■ **PROBLEM TO SOLVE**
Reproduce every record below exactly as it appears.

——

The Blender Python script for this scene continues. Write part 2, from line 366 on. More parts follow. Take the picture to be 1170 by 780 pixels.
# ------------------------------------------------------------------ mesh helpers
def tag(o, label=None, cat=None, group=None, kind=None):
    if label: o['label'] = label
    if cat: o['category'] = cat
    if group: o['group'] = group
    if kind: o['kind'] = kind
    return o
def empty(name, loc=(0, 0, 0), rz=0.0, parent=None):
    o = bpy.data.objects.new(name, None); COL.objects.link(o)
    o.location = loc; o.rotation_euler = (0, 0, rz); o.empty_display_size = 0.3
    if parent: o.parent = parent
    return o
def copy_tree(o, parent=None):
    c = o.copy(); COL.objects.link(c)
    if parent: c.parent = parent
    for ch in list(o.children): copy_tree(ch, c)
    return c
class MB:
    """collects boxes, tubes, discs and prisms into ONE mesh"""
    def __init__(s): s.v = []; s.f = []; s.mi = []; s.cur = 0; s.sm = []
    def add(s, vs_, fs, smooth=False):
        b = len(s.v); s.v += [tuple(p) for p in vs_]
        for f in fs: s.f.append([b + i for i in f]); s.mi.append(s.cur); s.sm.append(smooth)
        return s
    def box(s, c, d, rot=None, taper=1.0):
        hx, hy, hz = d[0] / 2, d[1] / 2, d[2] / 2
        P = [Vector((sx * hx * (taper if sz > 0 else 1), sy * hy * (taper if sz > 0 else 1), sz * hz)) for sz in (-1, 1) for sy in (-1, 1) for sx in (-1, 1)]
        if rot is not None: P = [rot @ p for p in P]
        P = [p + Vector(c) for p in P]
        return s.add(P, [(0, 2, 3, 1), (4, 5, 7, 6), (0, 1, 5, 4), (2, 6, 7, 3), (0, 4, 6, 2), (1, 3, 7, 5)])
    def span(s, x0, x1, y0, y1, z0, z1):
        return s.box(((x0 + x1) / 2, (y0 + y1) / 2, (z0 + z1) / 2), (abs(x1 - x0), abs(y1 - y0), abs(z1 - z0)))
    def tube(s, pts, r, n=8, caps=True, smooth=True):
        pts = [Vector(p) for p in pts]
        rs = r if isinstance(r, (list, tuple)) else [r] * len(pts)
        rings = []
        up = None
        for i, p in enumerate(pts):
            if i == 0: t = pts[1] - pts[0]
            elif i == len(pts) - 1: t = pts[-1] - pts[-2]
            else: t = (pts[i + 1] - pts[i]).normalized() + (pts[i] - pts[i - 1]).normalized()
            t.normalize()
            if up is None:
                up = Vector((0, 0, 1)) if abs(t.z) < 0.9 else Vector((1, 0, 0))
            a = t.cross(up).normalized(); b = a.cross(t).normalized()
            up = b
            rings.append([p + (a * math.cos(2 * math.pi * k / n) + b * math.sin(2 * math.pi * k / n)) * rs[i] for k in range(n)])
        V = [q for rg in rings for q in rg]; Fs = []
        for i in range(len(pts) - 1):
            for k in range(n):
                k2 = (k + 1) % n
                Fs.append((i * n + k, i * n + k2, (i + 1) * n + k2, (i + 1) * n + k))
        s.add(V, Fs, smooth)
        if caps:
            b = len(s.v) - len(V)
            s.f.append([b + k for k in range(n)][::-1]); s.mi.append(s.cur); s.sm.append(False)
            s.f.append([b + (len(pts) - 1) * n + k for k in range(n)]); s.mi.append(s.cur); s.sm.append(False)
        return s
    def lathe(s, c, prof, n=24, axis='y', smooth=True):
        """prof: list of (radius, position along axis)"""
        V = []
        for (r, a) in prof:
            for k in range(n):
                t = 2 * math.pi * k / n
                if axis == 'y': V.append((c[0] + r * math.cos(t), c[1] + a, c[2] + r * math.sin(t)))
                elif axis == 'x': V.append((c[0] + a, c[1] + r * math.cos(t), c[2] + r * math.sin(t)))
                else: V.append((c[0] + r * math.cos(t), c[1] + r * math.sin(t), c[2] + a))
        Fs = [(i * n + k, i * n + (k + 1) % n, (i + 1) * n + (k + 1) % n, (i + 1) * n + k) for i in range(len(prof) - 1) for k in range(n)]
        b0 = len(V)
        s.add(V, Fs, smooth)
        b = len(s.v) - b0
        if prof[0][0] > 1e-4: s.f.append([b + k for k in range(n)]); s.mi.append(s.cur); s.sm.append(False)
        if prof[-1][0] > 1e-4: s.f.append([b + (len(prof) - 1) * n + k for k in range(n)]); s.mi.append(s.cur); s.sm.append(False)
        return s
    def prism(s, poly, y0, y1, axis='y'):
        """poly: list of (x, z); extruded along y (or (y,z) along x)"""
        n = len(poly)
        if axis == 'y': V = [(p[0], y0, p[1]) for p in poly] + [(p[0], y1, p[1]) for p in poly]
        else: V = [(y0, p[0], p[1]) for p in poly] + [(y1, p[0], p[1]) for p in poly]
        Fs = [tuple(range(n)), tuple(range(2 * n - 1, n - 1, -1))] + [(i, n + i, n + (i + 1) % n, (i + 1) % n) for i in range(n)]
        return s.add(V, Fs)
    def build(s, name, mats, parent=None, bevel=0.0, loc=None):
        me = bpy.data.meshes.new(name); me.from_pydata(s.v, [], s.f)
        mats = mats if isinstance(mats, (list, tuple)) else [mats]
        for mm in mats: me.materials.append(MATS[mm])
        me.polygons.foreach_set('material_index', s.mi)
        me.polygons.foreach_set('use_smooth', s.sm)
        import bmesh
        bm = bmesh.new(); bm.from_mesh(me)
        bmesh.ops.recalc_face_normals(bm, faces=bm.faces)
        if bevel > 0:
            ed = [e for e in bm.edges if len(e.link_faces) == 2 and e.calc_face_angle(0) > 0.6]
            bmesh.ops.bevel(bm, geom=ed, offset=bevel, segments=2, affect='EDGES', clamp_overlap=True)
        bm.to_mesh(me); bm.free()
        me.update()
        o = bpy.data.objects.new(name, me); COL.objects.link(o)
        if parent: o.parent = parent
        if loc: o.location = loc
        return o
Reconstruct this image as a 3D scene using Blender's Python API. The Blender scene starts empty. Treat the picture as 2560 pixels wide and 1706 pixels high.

——

■ **REPLY**
The Blender Python script for this scene continues. Write part 2, from line 366 on. More parts follow. Take the picture to be 1170 by 780 pixels.
# ------------------------------------------------------------------ mesh helpers
def tag(o, label=None, cat=None, group=None, kind=None):
    if label: o['label'] = label
    if cat: o['category'] = cat
    if group: o['group'] = group
    if kind: o['kind'] = kind
    return o
def empty(name, loc=(0, 0, 0), rz=0.0, parent=None):
    o = bpy.data.objects.new(name, None); COL.objects.link(o)
    o.location = loc; o.rotation_euler = (0, 0, rz); o.empty_display_size = 0.3
    if parent: o.parent = parent
    return o
def copy_tree(o, parent=None):
    c = o.copy(); COL.objects.link(c)
    if parent: c.parent = parent
    for ch in list(o.children): copy_tree(ch, c)
    return c
class MB:
    """collects boxes, tubes, discs and prisms into ONE mesh"""
    def __init__(s): s.v = []; s.f = []; s.mi = []; s.cur = 0; s.sm = []
    def add(s, vs_, fs, smooth=False):
        b = len(s.v); s.v += [tuple(p) for p in vs_]
        for f in fs: s.f.append([b + i for i in f]); s.mi.append(s.cur); s.sm.append(smooth)
        return s
    def box(s, c, d, rot=None, taper=1.0):
        hx, hy, hz = d[0] / 2, d[1] / 2, d[2] / 2
        P = [Vector((sx * hx * (taper if sz > 0 else 1), sy * hy * (taper if sz > 0 else 1), sz * hz)) for sz in (-1, 1) for sy in (-1, 1) for sx in (-1, 1)]
        if rot is not None: P = [rot @ p for p in P]
        P = [p + Vector(c) for p in P]
        return s.add(P, [(0, 2, 3, 1), (4, 5, 7, 6), (0, 1, 5, 4), (2, 6, 7, 3), (0, 4, 6, 2), (1, 3, 7, 5)])
    def span(s, x0, x1, y0, y1, z0, z1):
        return s.box(((x0 + x1) / 2, (y0 + y1) / 2, (z0 + z1) / 2), (abs(x1 - x0), abs(y1 - y0), abs(z1 - z0)))
    def tube(s, pts, r, n=8, caps=True, smooth=True):
        pts = [Vector(p) for p in pts]
        rs = r if isinstance(r, (list, tuple)) else [r] * len(pts)
        rings = []
        up = None
        for i, p in enumerate(pts):
            if i == 0: t = pts[1] - pts[0]
            elif i == len(pts) - 1: t = pts[-1] - pts[-2]
            else: t = (pts[i + 1] - pts[i]).normalized() + (pts[i] - pts[i - 1]).normalized()
            t.normalize()
            if up is None:
                up = Vector((0, 0, 1)) if abs(t.z) < 0.9 else Vector((1, 0, 0))
            a = t.cross(up).normalized(); b = a.cross(t).normalized()
            up = b
            rings.append([p + (a * math.cos(2 * math.pi * k / n) + b * math.sin(2 * math.pi * k / n)) * rs[i] for k in range(n)])
        V = [q for rg in rings for q in rg]; Fs = []
        for i in range(len(pts) - 1):
            for k in range(n):
                k2 = (k + 1) % n
                Fs.append((i * n + k, i * n + k2, (i + 1) * n + k2, (i + 1) * n + k))
        s.add(V, Fs, smooth)
        if caps:
            b = len(s.v) - len(V)
            s.f.append([b + k for k in range(n)][::-1]); s.mi.append(s.cur); s.sm.append(False)
            s.f.append([b + (len(pts) - 1) * n + k for k in range(n)]); s.mi.append(s.cur); s.sm.append(False)
        return s
    def lathe(s, c, prof, n=24, axis='y', smooth=True):
        """prof: list of (radius, position along axis)"""
        V = []
        for (r, a) in prof:
            for k in range(n):
                t = 2 * math.pi * k / n
                if axis == 'y': V.append((c[0] + r * math.cos(t), c[1] + a, c[2] + r * math.sin(t)))
                elif axis == 'x': V.append((c[0] + a, c[1] + r * math.cos(t), c[2] + r * math.sin(t)))
                else: V.append((c[0] + r * math.cos(t), c[1] + r * math.sin(t), c[2] + a))
        Fs = [(i * n + k, i * n + (k + 1) % n, (i + 1) * n + (k + 1) % n, (i + 1) * n + k) for i in range(len(prof) - 1) for k in range(n)]
        b0 = len(V)
        s.add(V, Fs, smooth)
        b = len(s.v) - b0
        if prof[0][0] > 1e-4: s.f.append([b + k for k in range(n)]); s.mi.append(s.cur); s.sm.append(False)
        if prof[-1][0] > 1e-4: s.f.append([b + (len(prof) - 1) * n + k for k in range(n)]); s.mi.append(s.cur); s.sm.append(False)
        return s
    def prism(s, poly, y0, y1, axis='y'):
        """poly: list of (x, z); extruded along y (or (y,z) along x)"""
        n = len(poly)
        if axis == 'y': V = [(p[0], y0, p[1]) for p in poly] + [(p[0], y1, p[1]) for p in poly]
        else: V = [(y0, p[0], p[1]) for p in poly] + [(y1, p[0], p[1]) for p in poly]
        Fs = [tuple(range(n)), tuple(range(2 * n - 1, n - 1, -1))] + [(i, n + i, n + (i + 1) % n, (i + 1) % n) for i in range(n)]
        return s.add(V, Fs)
    def build(s, name, mats, parent=None, bevel=0.0, loc=None):
        me = bpy.data.meshes.new(name); me.from_pydata(s.v, [], s.f)
        mats = mats if isinstance(mats, (list, tuple)) else [mats]
        for mm in mats: me.materials.append(MATS[mm])
        me.polygons.foreach_set('material_index', s.mi)
        me.polygons.foreach_set('use_smooth', s.sm)
        import bmesh
        bm = bmesh.new(); bm.from_mesh(me)
        bmesh.ops.recalc_face_normals(bm, faces=bm.faces)
        if bevel > 0:
            ed = [e for e in bm.edges if len(e.link_faces) == 2 and e.calc_face_angle(0) > 0.6]
            bmesh.ops.bevel(bm, geom=ed, offset=bevel, segments=2, affect='EDGES', clamp_overlap=True)
        bm.to_mesh(me); bm.free()
        me.update()
        o = bpy.data.objects.new(name, me); COL.objects.link(o)
        if parent: o.parent = parent
        if loc: o.location = loc
        return o
Reconstruct this image as a 3D scene using Blender's Python API. The Blender scene starts empty. Treat the picture as 2560 pixels wide and 1706 pixels high.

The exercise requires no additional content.